Kenapa hal tersebut dinilai membahayakan, Didi berujar, karena selain head pone itu berdekatan dengan perkampungan, juga merupakan akses jalan menuju persawahan warga, dan pada head pone tersebut diketahui terdapat sedotan air ke bawah yang cukup kencang. Maka jika ada warga yang melintas dan terpeleset ke head pone itu, dikhawatirkan tidak bisa diselamatkan dan menjadi korban.
“Kenapa itu dinilai sangat membahayakan, karena head pone itu berdekatan dengan perkampungan warga, dan juga merupakan akses jalan menuju persawahan. Pada head pone itu kan terdapat sedotan air yang kencang ke bawah. Ditakutkan jika ada warga melintas lalu terpeleset ke head pone itu yang dikhawatirkan tidak bisa diselamatkan.” terang Didi.

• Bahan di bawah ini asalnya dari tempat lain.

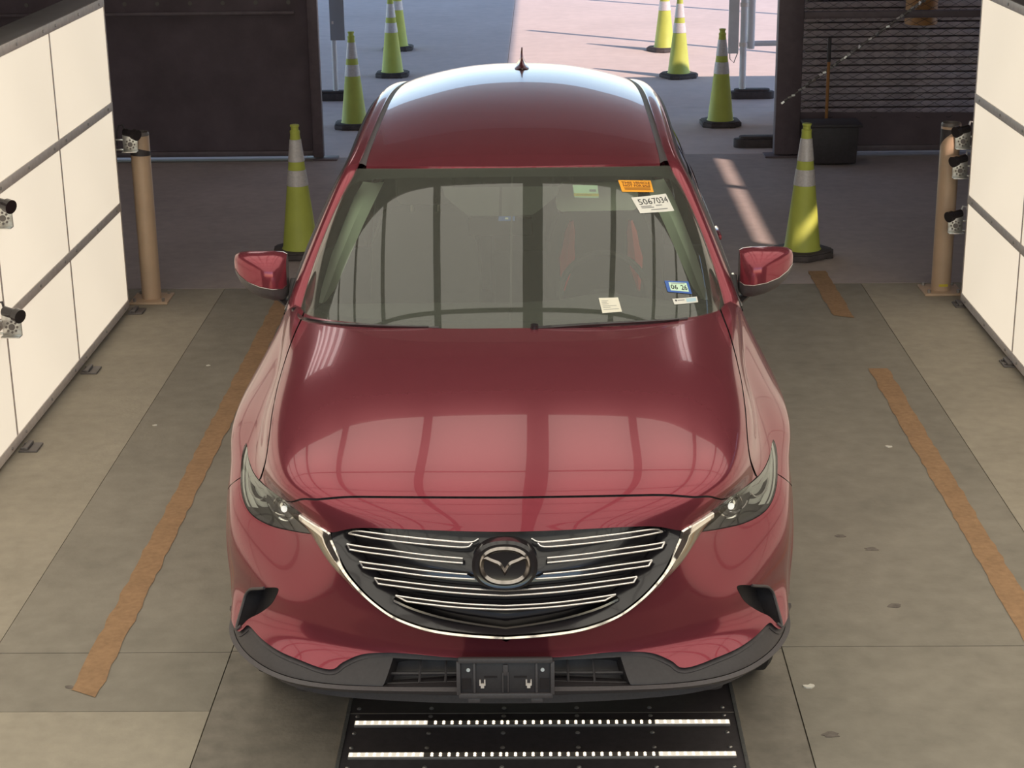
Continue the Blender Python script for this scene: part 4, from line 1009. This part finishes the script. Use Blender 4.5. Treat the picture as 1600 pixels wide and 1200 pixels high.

Apalagi dikatakan Didi, bangunan PLTM Bojongcisono itu belum berijin dan juga belum ada ijin terkait penggunaan air, sedangkan Undang – Undang (UU) yang mengatur K3 menjelaskan meliputi tempat kerja, hak dan kewajiban pekerja serta kewajiban tempat kerja. Produk hukum yang mengatur tentang K3, itu diantaranya UU No 1 tahun 1970 tentang kesehatan kerja dan juga UU No 23 tahun 1992 tentang kesehatan.
“Bangunan PLTM Bojongcisono itu belum berijin, belum mempunyai ijin terkait penggunaan air. Padahal Undang – Undang yang mengatur K3 menjelaskan, yaitu meliputi tempat kerja, hak dan kewajiban pekerja serta kewajiban tempat kerja. Produk hukum yang mengatur K3, itu diantaranya UU No 1 tahun 1970 tentang kesehatan kerja dan juga UU No 23 tahun 1992 tentang kesehatan.” katanya.
Didi menambahkan, saya merasa prihatin dan sangat menyayangkan hal itu, setingkat perusahan besar seperti PT. Tridigra Fower atau PLTM Bojongcisono, terkesan tidak memperhatikan peraturan K3, padahal itu sangat penting sekali demi keselamatan bersama. Dengan head pone tanpa pengaman seperti otu, apakah mau dibiarkan saja atau menunggu korban, baru di pasang pengaman.
“Saya prihatin dan sangat menyayangkan hal tersebut. Ko setingkat perusahan besar PT. Tridigra Fower atau PLTM Bojongcisono, terkesan tidak memperhatikan peraturan K3, padahal itu sangat penting sekali demi keselamatan. Head pone tanpa pengaman seperti itu apakah mau dibiarkan saja atau menunggu korban baru di pasang pengaman.” tambahnya.
Sementara itu, petugas jaga di PLTM Bojongcisono, Wawan, saat dikonfirmasi mengatakan, pak manager PLTM Bojongcisono sedang tidak ada di tempat. Saya tidak tahu menahu terkait Ijin Mendirikan Bangunan (lMB) maupun head pone yang belum ada pengamanan atau pagarnya, saya hanya karyawan biasa saya hanya bekerja.
“Pak manager PLTM Bojongcisono tidak ada di tempat. Saya tidak tahu menahu terkait lMB maupun head pone yang belum ada pengamanan pagarnya, saya hanya karyawan biasa. Saya disini hanya bekerja.” ungkap Wawan.
Hingga berita ini di turunkan, awak media kontenindonesia.com berulang kali mencoba menghubungi Manager PLTM Bojongcisono yang diketahui bernama Bayu via telephone cellular, namun hingga kini belum dapat tersambung dan tidak ada jawaban.